**STORED ROWS**
start

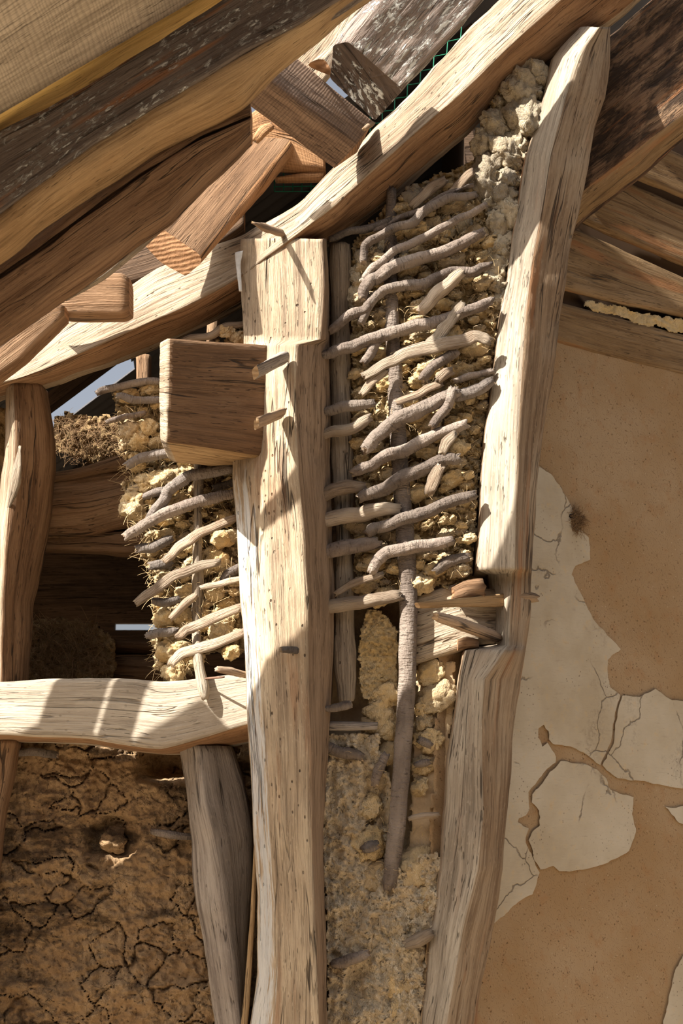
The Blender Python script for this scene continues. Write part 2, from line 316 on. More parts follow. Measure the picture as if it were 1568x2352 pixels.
def lime_mat():
    t = NT('old_lime_plaster'); geo = t.n('ShaderNodeNewGeometry').outputs['Position']
    n0 = t.noise(geo, 5, 5, 0.62); n1 = t.noise(geo, 40, 5, 0.65); n2 = t.noise(t.scl(geo, 30, 30, 160), 1, 4, 0.6)
    col = t.mix(t.ramp(n0, 0.35, 0.65), (0.40, 0.335, 0.24), (0.49, 0.435, 0.345))
    col = t.mix(t.math('MULTIPLY', t.ramp(n1, 0.56, 0.72), 0.45), col, (0.50, 0.35, 0.17))
    col = t.mix(t.math('MULTIPLY', t.ramp(n2, 0.60, 0.75), 0.35), col, (0.25, 0.205, 0.15))
    v = t.voro(geo, 90); sp = t.math('MULTIPLY', t.ramp(v.outputs['Distance'], 0.10, 0.22, 1, 0), t.ramp(t.noise(geo, 9, 3), 0.52, 0.62))
    col = t.mix(t.math('MULTIPLY', sp, 0.75), col, (0.10, 0.075, 0.055))
    wp_ = t.n('ShaderNodeVectorMath', operation='ADD'); t.l(geo, wp_.inputs[0]); nz = t.n('ShaderNodeTexNoise'); t.l(geo, nz.inputs['Vector']); nz.inputs['Scale'].default_value = 9; nz.inputs['Detail'].default_value = 5
    sc_ = t.n('ShaderNodeVectorMath', operation='SCALE'); t.l(nz.outputs['Color'], sc_.inputs[0]); sc_.inputs['Scale'].default_value = 0.12; t.l(sc_.outputs[0], wp_.inputs[1])
    ve = t.voro(wp_.outputs[0], 4.5, 'DISTANCE_TO_EDGE'); hc = t.math('MULTIPLY', t.ramp(ve.outputs['Distance'], 0.003, 0.012, 1, 0), t.ramp(t.noise(geo, 6, 3), 0.48, 0.56))
    col = t.mix(t.math('MULTIPLY', hc, 0.7), col, (0.11, 0.08, 0.055))
    sm = t.ramp(t.noise(geo, 3.1, 6, 0.7), 0.58, 0.72); sg = t.ramp(t.noise(geo, 120, 4, 0.7), 0.46, 0.56)
    col = t.mix(t.math('MULTIPLY', t.math('MULTIPLY', sm, sg), 0.6), col, (0.13, 0.10, 0.075))
    h = t.math('ADD', t.math('MULTIPLY', n1, 0.6), t.math('MULTIPLY', n2, 0.5)); h = t.math('SUBTRACT', h, hc)
    return t.finish(col, 0.9, h, 0.002)
M['lime_skin'] = lime_mat()

# ------------------------------------------------------------------ mesh helpers
def mesh_obj(name, V, faces, mat, parent=None, uvs=None, matidx=None, smooth=True, mats=None):
    me = bpy.data.meshes.new(name)
    V = np.asarray(V, float)
    me.from_pydata(V.tolist(), [], faces)
    if uvs is not None:
        lay = me.uv_layers.new(name='UVMap'); lay.data.foreach_set('uv', np.asarray(uvs, np.float32).ravel())
    for m in (mats or [mat]): me.materials.append(m)
    if matidx is not None: me.polygons.foreach_set('material_index', np.asarray(matidx, np.int32))
    if smooth: me.polygons.foreach_set('use_smooth', np.ones(len(me.polygons), bool))
    me.update()
    o = bpy.data.objects.new(name, me); COL.objects.link(o)
    if parent is not None: o.parent = parent
    return o
def tag(o, label=None, cat=None, group=None, kind=None):
    if label: o['label'] = label
    if cat: o['category'] = cat
    if group: o['group'] = group
    if kind: o['kind'] = kind
    return o
def empty(name, loc=(0, 0, 0)):
    o = bpy.data.objects.new(name, None); COL.objects.link(o); o.location = loc; o.empty_display_size = 0.05
    return o

SEED = [0]
def resample(a, n):
    """a (S,k,3) -> (n,k,3) linear along mean arclength"""
    c = a.mean(1); d = np.r_[0, np.cumsum(np.linalg.norm(np.diff(c, axis=0), axis=1))]
    t = np.linspace(0, d[-1], n)
    # keep the given stations: snap nearest samples on them
    for x in d[1:-1]: t[np.argmin(abs(t - x))] = x
    out = np.empty((n,) + a.shape[1:])
    for k in range(a.shape[1]):
        for j in range(3): out[:, k, j] = np.interp(t, d, a[:, k, j])
    return out, t

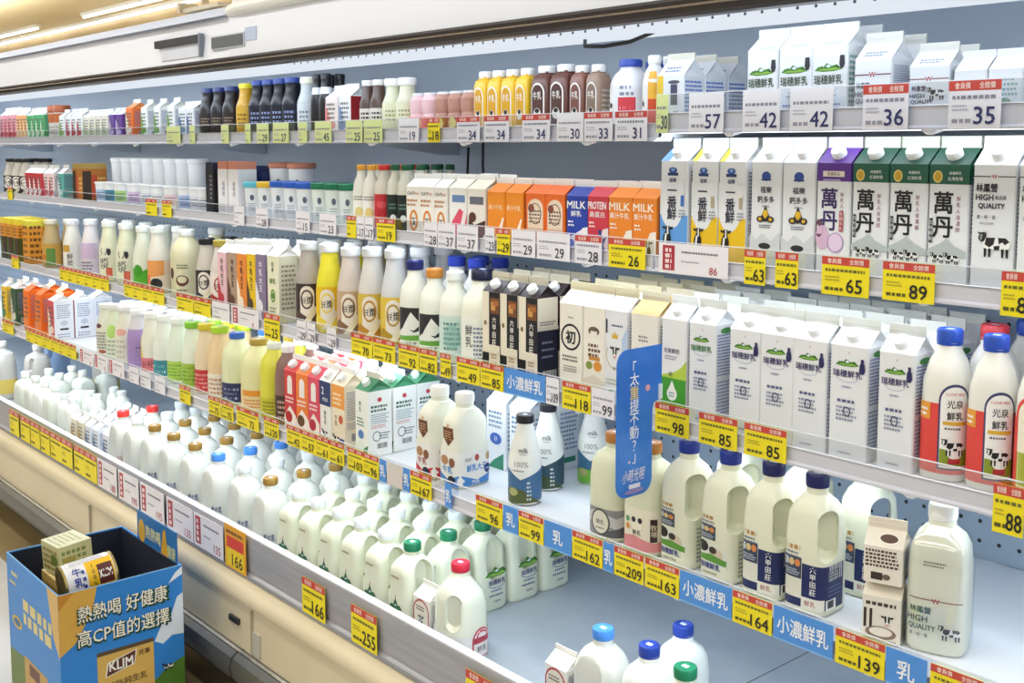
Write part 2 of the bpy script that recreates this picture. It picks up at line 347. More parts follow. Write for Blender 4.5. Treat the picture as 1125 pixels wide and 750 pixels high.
def capsule(cx, cy, cz, r, half, axis_az, length=.3, far=None, rim=.8):
    """stadium-shaped cutter whose through axis is horizontal at azimuth axis_az"""
    mb = MB(); pts = [(r * math.cos(t), half + r * math.sin(t)) for t in [math.pi * i / 10 for i in range(11)]] + [(r * math.cos(t), -half + r * math.sin(t)) for t in [math.pi + math.pi * i / 10 for i in range(11)]]
    ax = Vector((math.sin(axis_az), math.cos(axis_az), 0)); rt = Vector((math.cos(axis_az), -math.sin(axis_az), 0)); c = Vector((cx, cy, cz))
    rows = [[c + ax * q + rt * x * k + Vector((0, 0, 1)) * z * k for x, z in pts] for q, k in ((-length, 1.0), (0 if far is None else far - .008, 1.0), (length if far is None else far, 1.0 if far is None else rim))]
    b, n = mb.grid(rows, WHITE, True); mb.f.append(tuple(range(b, b + n))); mb.m.append(0); mb.f.append(tuple(reversed(range(b + 2 * n, b + 3 * n)))); mb.m.append(0)
    return mb.mesh('c')
def cutbox(x0, y0, z0, x1, y1, z1):
    mb = MB(); mb.box(x0, y0, z0, x1, y1, z1, WHITE); return mb.mesh('c')
NAVY, GRN, CREAM = '#1f2a5c', '#1d5a45', '#eee6d2'
# --- tall gable cartons
def yiban(c, c2): return [('r', 0, 0, 1, .46, c), ('e', .42, .58, .44, .26, WHITE), ('r', 0, .46, .86, .8, WHITE), ('r', .27, .855, .65, .885, '#22386f'), ('e', .46, .91, .15, .03, '#2c4f9e'), ('e', .46, .915, .07, .018, '#7fa7dd'),
    ('t', '福樂', .46, .81, .042, '#2a3768', None, .02), ('v', '一番鮮', .44, .59, .115, '#23273f', .118, .03), ('r', .76, .55, .88, .66, c2), ('l', .7, .44, .95, .53, 3, '#8a90a5'), ('bust', .3, .255, .42)]
carton('yiban_blue', 'milk_carton', 'white milk carton with sky-blue base and cow', els=yiban('#5f9fe0', '#3f78c8'), roof='#dfe3e8', roofels=[('r', 0, 0, .3, 1, '#5f8fce')], cap='#f3f4f5', fincol='#cdd2d6')
carton('yiban_yellow', 'milk_carton', 'white milk carton with yellow base and cow', els=yiban('#f0c419', '#b9a98a'), roof='#e2e4e4', roofels=[('r', 0, 0, .2, .9, '#c9c21e')], cap='#f3f4f5', fincol='#cdd0cc')
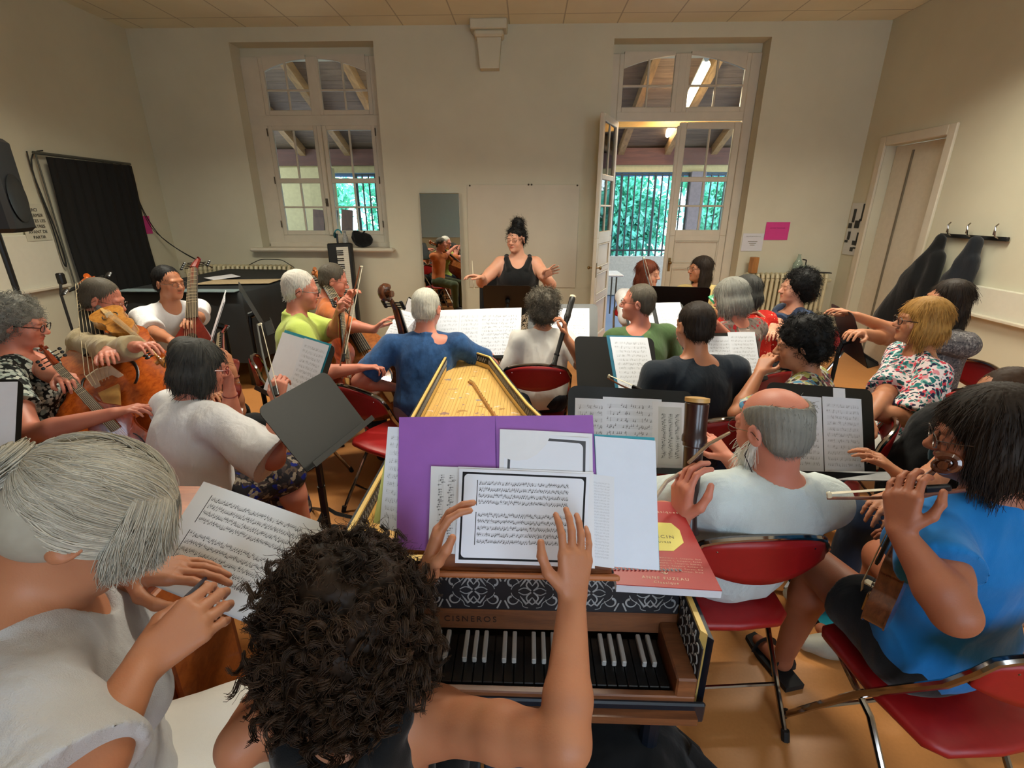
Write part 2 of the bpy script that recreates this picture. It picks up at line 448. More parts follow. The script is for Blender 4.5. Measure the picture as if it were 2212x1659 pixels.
def head_tint(V, c, H, s, brow=(.45, .33, .27), lips=(.86, .52, .50), stub=None):
    L = (V - c) @ H / s; t = np.ones((len(V), 3))
    def put(m, col):
        nonlocal t; m = m[:, None]; t = t * (1 - m) + t * np.array(col) * m
    g = lambda x, y, z, rx, ry, rz: np.clip(1.4 - ((L[:, 0] - x) / rx) ** 2 - ((L[:, 1] - y) / ry) ** 2 - ((L[:, 2] - z) / rz) ** 2, 0, 1)
    put(g(0, .092, -.054, .023, .02, .010), lips)
    for q in (-1, 1):
        put(g(q * .030, .086, .0225, .017, .03, .0042), brow); put(g(q * .040, .07, -.03, .022, .03, .02) * .5, (1.0, .80, .76))
    put(g(0, .108, -.024, .014, .012, .012) * .5, (1, .80, .76))
    if stub is not None: put(g(0, .05, -.085, .06, .075, .045) * (L[:, 2] < -.03), stub)
    return t
def hand(F, w, d, n, side=1, curl=.5, s=1., spread=.0, thumb=.5, k=.003, flex=(1, 1, 1, 1)):
    "wrist w, finger direction d, palm faces n; side +1 right hand, -1 left. returns grip point"
    d = unit(d); n = unit(np.asarray(n, float) - d * d.dot(n)); t = np.cross(d, n) * side
    kn = [(.086, .030), (.090, .010), (.086, -.010), (.078, -.028)]
    for i, (l, o) in enumerate(kn): F.cone(w + (t * o * .55 + d * .012) * s, w + (d * l + t * o) * s, .0145 * s, (.0125, .0125, .012, .0105)[i] * s, .012)
    L = [(.042, .025, .020), (.046, .029, .021), (.042, .027, .020), (.033, .020, .018)]
    for i, (l, o) in enumerate(kn):
        p = w + (d * l + t * o) * s; fan = (1.2, .35, -.45, -1.3)[i] * spread
        dd = unit(d + t * fan * .30); a = 0; r = (.0090, .0092, .0088, .0076)[i]
        for j in range(3):
            a += curl * flex[i] * (38, 62, 44)[j]; v = dd * cos(rad(a)) + n * sin(rad(a)); q = p + v * L[i][j] * s
            F.cone(p, q, r * s * (1 - .09 * j), r * s * (1 - .09 * (j + 1)), k if j else .006); p = q
    p = w + (d * .022 + t * .022) * s
    for l, v, ra, rb in ((.044, d * .62 + t * (.85 - .5 * thumb) + n * (.2 + .5 * thumb), .015, .0115), (.034, d * .85 + t * (.50 - .6 * thumb) + n * (.15 + .6 * thumb), .0112, .0098), (.027, d * .95 + t * (.25 - .7 * thumb) + n * (.1 + .45 * thumb), .0098, .0080)):
        q = p + unit(v) * l * s; F.cone(p, q, ra * s, rb * s, .006); p = q
    return w + (d * .085 + n * .035) * s
def ik(a, b, l1, l2, pole):
    v = b - a; L = np.linalg.norm(v)
    if L > (l1 + l2) * .995: sc = L / ((l1 + l2) * .995); l1, l2 = l1 * sc, l2 * sc
    L = max(L, abs(l1 - l2) + .01); u = unit(v); x = (l1 * l1 - l2 * l2 + L * L) / (2 * L); h = math.sqrt(max(l1 * l1 - x * x, 0))
    p = np.asarray(pole, float); p = unit(p - u * p.dot(u)); return a + u * x + p * h

def strands(name, parent, mat, roots, dirs, length, seg=7, r=.0011, curl=0., turns=3., grav=.5, clump=.0, seed=0, hug=None, tintv=.35, taper=.5):
    "many thin tapering tubes as one mesh"
    n = len(roots); rs = np.random.RandomState(seed); P = np.zeros((n, seg + 1, 3)); P[:, 0] = roots
    d = dirs / (np.linalg.norm(dirs, axis=1, keepdims=True) + 1e-9); ln = (length * (.6 + .7 * rs.rand(n)))[:, None] if np.isscalar(length) else length[:, None]
    ph = rs.rand(n, 1) * 6.28; a1 = np.cross(d, rs.normal(size=(n, 3))); a1 /= np.linalg.norm(a1, axis=1, keepdims=True) + 1e-9; a2 = np.cross(d, a1)
    cur = roots.copy(); dd = d.copy(); core = [cur.copy()]
    for i in range(seg):
        dd = dd + A3(0, 0, -grav / seg * 2) + rs.normal(size=(n, 3)) * clump; dd /= np.linalg.norm(dd, axis=1, keepdims=True)
        cur = cur + dd * ln / seg
        if hug is not None:
            c, rad_, H = hug; L = (cur - c) @ H / rad_; q = np.linalg.norm(L, axis=1, keepdims=True); m = q < 1
            cur = np.where(m, c + (L / np.maximum(q, 1e-6) * rad_) @ H.T, cur)
        core.append(cur.copy())
    for i in range(seg + 1):
        t = i / seg; a = ph + turns * 2 * pi * t; off = curl * min(1, t * 3)
        P[:, i] = core[i] + (a1 * np.cos(a) + a2 * np.sin(a)) * off
    T = np.zeros_like(P); T[:, 1:-1] = P[:, 2:] - P[:, :-2]; T[:, 0] = P[:, 1] - P[:, 0]; T[:, -1] = P[:, -1] - P[:, -2]
    T /= np.linalg.norm(T, axis=2, keepdims=True) + 1e-9
    u = np.cross(T, A3(.31, .52, .79)); u /= np.linalg.norm(u, axis=2, keepdims=True) + 1e-9; w = np.cross(T, u)
    rr = r * (1 - taper * (np.arange(seg + 1) / seg) ** 2)[None, :, None]
    V = np.stack([P + (u * cos(a) + w * sin(a)) * rr for a in (0, 2.094, 4.189)], 2).reshape(-1, 3)
    b = (np.arange(n) * (seg + 1) * 3)[:, None, None]; i_ = (np.arange(seg) * 3)[None, :, None]; k = np.arange(3)[None, None, :]
    q = np.stack([b + i_ + k, b + i_ + (k + 1) % 3, b + i_ + 3 + (k + 1) % 3, b + i_ + 3 + k], -1).reshape(-1, 4)
    tint = np.repeat(1 + (rs.rand(n) - .5) * 2 * tintv, (seg + 1) * 3)[:, None] * np.ones(3)
    return mk(name, V, q, mat, parent, True, tint=np.clip(tint, .2, 2))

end

**PROBLEM DETAILS**
Write out an exact copy of the listing, first line through the line containing "M['lime_skin'] = lime_mat()", with the pictures left out.

**ANSWER BELOW**
The Blender Python script for this scene continues. Write part 2, from line 316 on. More parts follow. Measure the picture as if it were 1568x2352 pixels.
def lime_mat():
    t = NT('old_lime_plaster'); geo = t.n('ShaderNodeNewGeometry').outputs['Position']
    n0 = t.noise(geo, 5, 5, 0.62); n1 = t.noise(geo, 40, 5, 0.65); n2 = t.noise(t.scl(geo, 30, 30, 160), 1, 4, 0.6)
    col = t.mix(t.ramp(n0, 0.35, 0.65), (0.40, 0.335, 0.24), (0.49, 0.435, 0.345))
    col = t.mix(t.math('MULTIPLY', t.ramp(n1, 0.56, 0.72), 0.45), col, (0.50, 0.35, 0.17))
    col = t.mix(t.math('MULTIPLY', t.ramp(n2, 0.60, 0.75), 0.35), col, (0.25, 0.205, 0.15))
    v = t.voro(geo, 90); sp = t.math('MULTIPLY', t.ramp(v.outputs['Distance'], 0.10, 0.22, 1, 0), t.ramp(t.noise(geo, 9, 3), 0.52, 0.62))
    col = t.mix(t.math('MULTIPLY', sp, 0.75), col, (0.10, 0.075, 0.055))
    wp_ = t.n('ShaderNodeVectorMath', operation='ADD'); t.l(geo, wp_.inputs[0]); nz = t.n('ShaderNodeTexNoise'); t.l(geo, nz.inputs['Vector']); nz.inputs['Scale'].default_value = 9; nz.inputs['Detail'].default_value = 5
    sc_ = t.n('ShaderNodeVectorMath', operation='SCALE'); t.l(nz.outputs['Color'], sc_.inputs[0]); sc_.inputs['Scale'].default_value = 0.12; t.l(sc_.outputs[0], wp_.inputs[1])
    ve = t.voro(wp_.outputs[0], 4.5, 'DISTANCE_TO_EDGE'); hc = t.math('MULTIPLY', t.ramp(ve.outputs['Distance'], 0.003, 0.012, 1, 0), t.ramp(t.noise(geo, 6, 3), 0.48, 0.56))
    col = t.mix(t.math('MULTIPLY', hc, 0.7), col, (0.11, 0.08, 0.055))
    sm = t.ramp(t.noise(geo, 3.1, 6, 0.7), 0.58, 0.72); sg = t.ramp(t.noise(geo, 120, 4, 0.7), 0.46, 0.56)
    col = t.mix(t.math('MULTIPLY', t.math('MULTIPLY', sm, sg), 0.6), col, (0.13, 0.10, 0.075))
    h = t.math('ADD', t.math('MULTIPLY', n1, 0.6), t.math('MULTIPLY', n2, 0.5)); h = t.math('SUBTRACT', h, hc)
    return t.finish(col, 0.9, h, 0.002)
M['lime_skin'] = lime_mat()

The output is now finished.